Opec+ estende tagli output fino a marzo 2020, ma reazione petrolio è anomala. Cosa aspettarsi
Reazione all’annuncio dell’Opec a scoppio ritardato da parte dei prezzi del petrolio, che salgono oggi, dopo aver perso fino a -4% nella sessione della vigilia. Oggi le quotazioni sono in rialzo, con il WTI scambiato a New York che avanza dello 0,69% a quota $56,64 e il Brent che fa +0,87% a $62,90.
Come spiegano gli analisti di Mps Capital Services, “nonostante l’estensione dei tagli da parte dell’OPEC+ ed il forte calo delle scorte private API, ieri le quotazioni del greggio sono calate in modo marcato (-4,1% il Brent)”. Tanto che “il Segretario generale dell’OPEC, Barkindo, ha definito il movimento come ‘anomalo’. E’ stata la peggiore reazione del greggio ad una riunione OPEC dal 2014″.
L’annuncio dell’Opec è stato insomma del tutto snobbato dal mercato, nonostante il cartello avesse garantito un’estensione dei tagli all’offerta fino al marzo del 2020, proprio nell’ottica di risollevare i prezzi.
“Il meeting dell’OPEC + (per meeting dell’OPEC+ si intende la riunione tra i paesi appartenenti al cartello dell’Opec più la Russia) ha confermato la volontà di rimanere uniti in tempi difficili, caratterizzati dall’indebolimento dell’outlook sulla domanda globale. L’obiettivo è quello di puntare su un mercato petrolifero più equilibrato, nonostante le chiare implicazioni che ci saranno sulle quote di mercato”, ha commentato, stando a quanto riportato dalla Bce, Amarpreet Singh, analista presso Barclays Commodities Research.
Detto questo, secondo gli analisti di Mps Capital Services, “un motivo del calo potrebbe risiedere nelle diversità di opinione sull’obiettivo dei tagli tra Arabia e Russia. L’Arabia vorrebbe riportare le scorte OCSE verso la media del periodo 2010-14 (160Mln meno di adesso), mentre la Russia ha espresso riserve in tal senso. Il ministro petrolifero Novak ha dichiarato, infatti, che prima di modificare l’obiettivo bisogna considerare i cambiamenti della domanda ed offerta dal 2014, con la prima su valori assoluti più alti rispetto al passato”.

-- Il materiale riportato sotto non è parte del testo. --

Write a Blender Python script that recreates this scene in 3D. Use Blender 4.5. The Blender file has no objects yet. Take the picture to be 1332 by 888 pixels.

Gary Ross di Black Gold Investors ha fatto notare in ogni caso che “l’Arabia Saudita sta facendo il possibile per permettere ai prezzi del petrolio di tornare a $70 al barile, nonostante quello che Trump desidera (prezzi del petrolio bassi). Tuttavia, quella soglia non è stata raggiunta, neanche con il calo delle esportazioni di petrolio dall’Iran e dal Venezuela. E le ragioni risiedono nella debolezza della domanda e nella crescita dell’offerta di gas di scisto”.
Insomma, neanche le tensioni geopolitiche sembrano riuscire a dare un assist duraturo ai prezzi del petrolio.
Warren Patterson, responsabile della divisione di strategia sulle commodities di ING, nella sua nota ha messo in evidenza lo stesso strano fenomeno: “Prolonged cuts…yet market sells off”. “Tagli prorogati…e nonostante ciò è sell off sui mercati”.
A suo avviso “il mercato certamente non ha reagito nel modo che i membri dell’Opec avrebbero desiderato”. I prezzi “hanno infatti azzerato tutti i guadagni di lunedì (ieri) e oltre”. In questa situazione, “crediamo che una ragione chiave che giustifichi questa debolezza sia il permanere di continue preoccupazioni sulla domanda“.
Secondo l’esperto di ING, “c’è, inoltre, anche il problema di quanto questi tagli potranno essere sostenibili in un’ottica di più lungo termine, visto che i produttori americani sono più che felici di riempire il vuoto lasciato dai tagli dell’Opec+”.
ING prevede in ogni caso che i prezzi si rafforzeranno rispetto ai livelli attuali, con il Brent che si attesterà in media a $69 al barile nel corso del terzo trimestre e il WTI a $73 nel quarto trimestre. Questo, “perchè dovremmo assistere a una ripresa stagionale della domanda nel corso del terzo trimestre. Tale fattore, combinato con i continui tagli dell’Opec+ e con le ulteriori flessioni (dell’offerta) dal Venezuela e dall’Iran dovrebbero rendere più scarsa l’offerta. In più, le continue tensioni in Medio Oriente dovrebbero fornire un qualche sostegno al mercato”.